Class A Common Stock 6,030,897 Indirect Uppernext S.C.S.p
Class A Common Stock 1,000 Indirect A4 S.A.
Footnotes
  1. On November 23, 2020 and simultaneously with the sale reported in Table I, the reporting person amended the terms of existing bilateral European capped call transactions ("Capped Calls") with a financial institution counterparty with respect to 33,819,573 shares of Class A common stock of Altice USA, Inc. The purpose of the amendment was to change the strike prices of such Capped Calls and extend the maturity thereof. The Capped Calls will now expire in equal tranches over a 42 scheduled trading day period, beginning in October 2024. Next Alt received $83,000,000 in connection with the amendment. For each Capped Call (of which there are three on each trading day, each at different strike prices), Next Alt will be required to deliver to the counterparty a number of shares of Class A common stock equal to the amount set forth in (5).
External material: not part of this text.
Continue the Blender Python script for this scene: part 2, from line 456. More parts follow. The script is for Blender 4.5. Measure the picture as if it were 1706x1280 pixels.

  2. Next Alt S.a r.l. ("Next Alt") is a personal holding company of Mr. Patrick Drahi, who is its controlling shareholder. As of the date of this report, Next Alt directly and indirectly owns 77.58% of the share capital and voting rights of Altice Europe N.V. Altice Europe N.V. maintains a one-tier board of four executive board members, one of whom is Mr. Drahi, and four non-executive board members. The executive board members are appointed by shareholders at the general meeting at the binding nomination of Next Alt. Altice CVC Lux S.a r.l. is an indirect wholly owned subsidiary of Altice Europe N.V. Mr. Drahi, Next Alt and Altice Europe N.V. may each be deemed to beneficially own the shares of the Issuer owned by Altice CVC Lux S.a r.l.
  3. Mr. Drahi is the sole controlling shareholder of Uppernext S.C.S.p ("Uppernext"). As such, Mr. Drahi may be deemed to beneficially own shares of the Issuer held by Uppernext. A4 S.A., which is controlled by the family of Mr. Drahi, is an executive board member of Altice Europe N.V. Mr. Drahi is a director of the Issuer and Next Alt and A4 S.A. are parties to a stockholders agreement with the Issuer pursuant to which they have certain rights to appoint directors of the Issuer.
  4. Each Reporting Person disclaims beneficial ownership of all interests reported on this Form 4 except to the extent of such Reporting Person's pecuniary interests.
  5. (i) if the then-current value of the shares (the "Settlement Price") is below the lower strike price (98.5%, 103.5% or 108.5% of the reference price), zero; (ii) if the Settlement Price is equal to or above the lower strike price but is equal to or below the higher strike price (149.6%, 154.6% or 159.6% of the reference price), then (x) the product of the number of shares under such Capped Call and the lower strike price divided by (y) the Settlement Price; or (iii) if the Settlement Price is above the higher strike price, (x) the product of (A) the number of shares under such Capped Call and (B) the sum of (I) the lower strike price and (II) the excess, if any, of the Settlement Price over the higher strike price, divided by (y) the Settlement Price.